In fact, it sometimes goes the other way. They are afraid of you and your honesty. This is the point at which you can beam and boom and watch them scuttle for the door.

d. It is interesting be treated as just an old body when that old body contains a young mind. If it also contains a young tongue there can be some lively social exchanges at the sales counter. As I said yesterday there can sometimes be contempt or abuse tried on based upon whether the clerk thinks they can get away with it. The wise retiree will remember the usefulness of gentle speech and persistence – persistence in demanding the manager or superior officer. Standing your ground in the face of gunfire is one thing…and plenty of older people have done just that…so standing your ground in the face of sneering pimples is easy.

e. Other people working and you are not? Well, get busy – there are hobby activities that can become every bit as engrossing as work – for far more satisfaction than any job. There are things you can do while others are trapped behind a counter, desk, chair, or steering wheel that they will never do.

If you find yourself wandering, wander into the nearest building and see what they are doing there. You may not want to buy water pumps or face grease or whatever they are selling – or if it is an office you may not know anything about their business, but a few questions can set your mind a-whirring on it. If you wander into a library you need never wander out again.

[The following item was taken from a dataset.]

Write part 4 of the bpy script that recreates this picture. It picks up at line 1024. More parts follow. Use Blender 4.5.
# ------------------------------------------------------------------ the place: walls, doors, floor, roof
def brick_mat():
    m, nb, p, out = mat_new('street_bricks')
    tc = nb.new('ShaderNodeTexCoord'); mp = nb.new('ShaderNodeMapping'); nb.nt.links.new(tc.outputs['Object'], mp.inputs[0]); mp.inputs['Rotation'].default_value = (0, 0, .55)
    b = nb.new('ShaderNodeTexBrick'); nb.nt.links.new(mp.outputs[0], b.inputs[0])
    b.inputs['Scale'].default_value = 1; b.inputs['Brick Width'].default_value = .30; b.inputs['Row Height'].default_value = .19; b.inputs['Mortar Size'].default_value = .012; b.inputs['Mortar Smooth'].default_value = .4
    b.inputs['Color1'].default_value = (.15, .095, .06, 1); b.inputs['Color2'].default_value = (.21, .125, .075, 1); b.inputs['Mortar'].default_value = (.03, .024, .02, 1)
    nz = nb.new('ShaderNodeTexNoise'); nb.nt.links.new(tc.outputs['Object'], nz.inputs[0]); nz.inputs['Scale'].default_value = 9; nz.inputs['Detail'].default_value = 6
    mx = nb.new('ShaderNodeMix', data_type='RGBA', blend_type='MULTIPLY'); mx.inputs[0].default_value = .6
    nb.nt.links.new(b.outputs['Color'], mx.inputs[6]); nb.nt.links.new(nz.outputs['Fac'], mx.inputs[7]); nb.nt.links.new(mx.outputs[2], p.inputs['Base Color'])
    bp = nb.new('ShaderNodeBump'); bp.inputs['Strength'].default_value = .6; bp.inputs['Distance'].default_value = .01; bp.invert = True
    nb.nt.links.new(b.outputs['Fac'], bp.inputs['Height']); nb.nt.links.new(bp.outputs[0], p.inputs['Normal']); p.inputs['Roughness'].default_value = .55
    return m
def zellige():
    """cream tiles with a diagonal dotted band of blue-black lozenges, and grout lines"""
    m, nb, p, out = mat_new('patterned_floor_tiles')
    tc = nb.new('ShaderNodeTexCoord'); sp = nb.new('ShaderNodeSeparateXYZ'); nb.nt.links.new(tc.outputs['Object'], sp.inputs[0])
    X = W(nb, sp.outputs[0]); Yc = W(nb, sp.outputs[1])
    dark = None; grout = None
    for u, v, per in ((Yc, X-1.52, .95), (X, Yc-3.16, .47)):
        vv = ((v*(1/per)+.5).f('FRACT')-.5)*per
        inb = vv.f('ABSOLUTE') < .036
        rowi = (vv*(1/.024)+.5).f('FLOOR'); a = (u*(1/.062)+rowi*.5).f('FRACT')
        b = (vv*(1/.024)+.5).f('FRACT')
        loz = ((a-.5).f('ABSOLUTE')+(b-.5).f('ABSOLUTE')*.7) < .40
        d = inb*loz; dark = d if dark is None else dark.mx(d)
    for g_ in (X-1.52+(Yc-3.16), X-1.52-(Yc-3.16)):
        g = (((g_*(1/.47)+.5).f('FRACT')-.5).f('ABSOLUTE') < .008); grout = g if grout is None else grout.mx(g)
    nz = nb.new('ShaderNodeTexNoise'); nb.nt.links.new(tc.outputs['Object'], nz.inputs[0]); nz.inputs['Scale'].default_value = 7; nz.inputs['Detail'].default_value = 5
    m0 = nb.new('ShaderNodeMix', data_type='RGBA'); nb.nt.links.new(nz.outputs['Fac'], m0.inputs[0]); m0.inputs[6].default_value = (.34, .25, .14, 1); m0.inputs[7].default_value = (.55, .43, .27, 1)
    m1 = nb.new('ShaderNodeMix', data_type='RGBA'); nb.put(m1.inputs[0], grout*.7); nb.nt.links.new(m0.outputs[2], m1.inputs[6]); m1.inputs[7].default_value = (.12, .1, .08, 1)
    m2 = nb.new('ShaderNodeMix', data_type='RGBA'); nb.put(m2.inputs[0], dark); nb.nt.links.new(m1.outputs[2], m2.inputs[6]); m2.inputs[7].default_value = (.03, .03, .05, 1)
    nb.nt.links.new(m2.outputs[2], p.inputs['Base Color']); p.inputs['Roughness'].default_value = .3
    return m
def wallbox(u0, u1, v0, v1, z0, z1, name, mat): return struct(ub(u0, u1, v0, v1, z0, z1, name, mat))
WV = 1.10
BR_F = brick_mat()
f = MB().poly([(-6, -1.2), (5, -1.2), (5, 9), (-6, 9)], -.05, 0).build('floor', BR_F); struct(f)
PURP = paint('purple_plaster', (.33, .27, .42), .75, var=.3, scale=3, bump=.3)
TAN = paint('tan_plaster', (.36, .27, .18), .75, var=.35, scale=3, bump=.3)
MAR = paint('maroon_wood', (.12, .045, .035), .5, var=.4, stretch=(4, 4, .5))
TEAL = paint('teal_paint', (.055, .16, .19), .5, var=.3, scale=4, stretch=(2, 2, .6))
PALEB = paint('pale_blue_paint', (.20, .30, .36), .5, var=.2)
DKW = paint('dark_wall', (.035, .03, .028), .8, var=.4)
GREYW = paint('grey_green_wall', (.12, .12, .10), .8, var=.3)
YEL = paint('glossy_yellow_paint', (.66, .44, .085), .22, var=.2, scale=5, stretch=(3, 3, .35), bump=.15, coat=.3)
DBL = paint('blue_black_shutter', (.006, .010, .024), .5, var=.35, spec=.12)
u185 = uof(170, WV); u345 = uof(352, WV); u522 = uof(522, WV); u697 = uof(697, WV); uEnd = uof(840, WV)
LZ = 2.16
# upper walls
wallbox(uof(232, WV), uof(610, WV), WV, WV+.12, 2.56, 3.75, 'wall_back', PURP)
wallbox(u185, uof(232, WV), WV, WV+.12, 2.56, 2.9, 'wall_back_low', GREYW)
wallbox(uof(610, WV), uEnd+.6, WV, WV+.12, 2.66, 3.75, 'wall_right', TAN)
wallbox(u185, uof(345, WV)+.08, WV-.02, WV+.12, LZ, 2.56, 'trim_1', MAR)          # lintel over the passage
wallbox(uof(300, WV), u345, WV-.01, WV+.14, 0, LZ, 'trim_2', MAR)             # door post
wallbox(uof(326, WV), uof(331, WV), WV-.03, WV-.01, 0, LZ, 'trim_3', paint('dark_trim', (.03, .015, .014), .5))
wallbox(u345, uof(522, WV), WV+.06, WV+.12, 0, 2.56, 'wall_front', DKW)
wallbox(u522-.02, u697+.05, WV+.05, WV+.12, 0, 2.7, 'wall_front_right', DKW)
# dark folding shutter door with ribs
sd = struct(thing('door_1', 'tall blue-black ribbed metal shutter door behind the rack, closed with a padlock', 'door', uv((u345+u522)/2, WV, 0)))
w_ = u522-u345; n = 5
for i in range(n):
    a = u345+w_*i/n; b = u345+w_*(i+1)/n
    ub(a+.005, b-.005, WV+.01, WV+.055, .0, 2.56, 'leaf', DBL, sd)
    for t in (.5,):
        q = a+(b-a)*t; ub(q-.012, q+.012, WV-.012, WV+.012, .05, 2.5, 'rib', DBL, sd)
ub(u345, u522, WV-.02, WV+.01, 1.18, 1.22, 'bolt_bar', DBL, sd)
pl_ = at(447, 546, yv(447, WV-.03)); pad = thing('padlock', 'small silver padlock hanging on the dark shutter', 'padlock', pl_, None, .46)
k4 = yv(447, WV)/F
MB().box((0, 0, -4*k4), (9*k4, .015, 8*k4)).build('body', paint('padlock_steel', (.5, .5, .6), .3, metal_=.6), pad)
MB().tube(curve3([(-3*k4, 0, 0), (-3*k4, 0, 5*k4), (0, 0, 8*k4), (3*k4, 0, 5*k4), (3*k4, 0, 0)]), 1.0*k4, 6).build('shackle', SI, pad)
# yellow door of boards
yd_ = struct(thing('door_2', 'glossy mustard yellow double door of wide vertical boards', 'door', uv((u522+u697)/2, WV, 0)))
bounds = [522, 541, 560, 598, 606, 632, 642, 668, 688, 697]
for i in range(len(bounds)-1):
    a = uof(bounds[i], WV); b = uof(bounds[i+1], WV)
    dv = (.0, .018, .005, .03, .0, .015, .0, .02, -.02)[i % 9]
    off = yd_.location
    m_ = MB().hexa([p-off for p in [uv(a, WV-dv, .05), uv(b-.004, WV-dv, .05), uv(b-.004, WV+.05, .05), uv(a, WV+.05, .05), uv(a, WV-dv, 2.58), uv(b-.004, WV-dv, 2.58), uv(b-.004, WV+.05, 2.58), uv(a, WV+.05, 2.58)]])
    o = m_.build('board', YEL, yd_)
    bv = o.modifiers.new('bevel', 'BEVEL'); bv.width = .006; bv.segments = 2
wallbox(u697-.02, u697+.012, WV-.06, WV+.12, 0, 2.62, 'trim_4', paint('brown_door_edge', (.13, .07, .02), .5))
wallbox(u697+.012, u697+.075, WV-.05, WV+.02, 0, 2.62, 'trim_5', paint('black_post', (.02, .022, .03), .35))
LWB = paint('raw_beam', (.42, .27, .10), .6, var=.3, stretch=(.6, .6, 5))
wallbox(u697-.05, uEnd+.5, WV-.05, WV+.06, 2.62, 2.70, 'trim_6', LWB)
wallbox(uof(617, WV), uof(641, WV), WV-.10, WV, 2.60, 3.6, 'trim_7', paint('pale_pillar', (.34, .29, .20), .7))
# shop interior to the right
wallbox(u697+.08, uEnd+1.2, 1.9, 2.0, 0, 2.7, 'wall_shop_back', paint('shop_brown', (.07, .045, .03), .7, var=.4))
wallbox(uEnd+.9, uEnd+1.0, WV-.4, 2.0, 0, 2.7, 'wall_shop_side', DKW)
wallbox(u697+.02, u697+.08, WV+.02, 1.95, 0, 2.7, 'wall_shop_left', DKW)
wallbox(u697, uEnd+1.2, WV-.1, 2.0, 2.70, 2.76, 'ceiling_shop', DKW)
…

f. Change is inevitable, and every thing that you knew will change one day. Someone has looked at the changes in you and become thoughtful, I can assure you. No sense crying for what has gone when you can anticipate what is coming.

g. Television? Oh, you mean that box with the Red Skelton Show on it? And Wayne and Schuster? Loved that. Whatever became of it?

h. Old clothes. You own ’em and by now they fit you – assuming that you have not eaten yourself out of the waistband. Take them all out and lay them on the bed.

Discard the ones that do not fit. They will never fit again. It does not matter how expensive they were or how much you liked them at the time – they do you no good at all now.

The ones that do fit…do they make you look good? Do they make you look relaxed? Or were they horrible when they were new and bought merely to be fashionable? If the former, keep them – if the latter, discard them.

Gettin’ more closet space, aren’t you?

Now that you know what you have to wear, and it makes you feel good…wear it. No matter if it reminds people of the 1950’s – it also reminds YOU of the 1950’s and that makes you happy. Wear it wherever and whenever you need to go out, and it is a dollar to a doughnut that what you feel good in will also make you look good.

Note: as you get older you can eat and drink less. Accept this and do it – but with a twist. Eat and drink smaller portions but select better materials. You are not shovelling coal into a furnace. You are not showing off riches and power to admiring masses – you are eating dinner. If it is a modest dinner or an even more modest lunch, have just enough but have it tasty and nutritious, and see if you do not get up from the table a happier and healthier person.

As you retire, your disposable income for hobby items becomes less. Very well, spend less, but do things that provide more sense of accomplishment than just that of a purchase. Build things, read things, create art, grow things, learn new sports and dances. Do, rather than spend.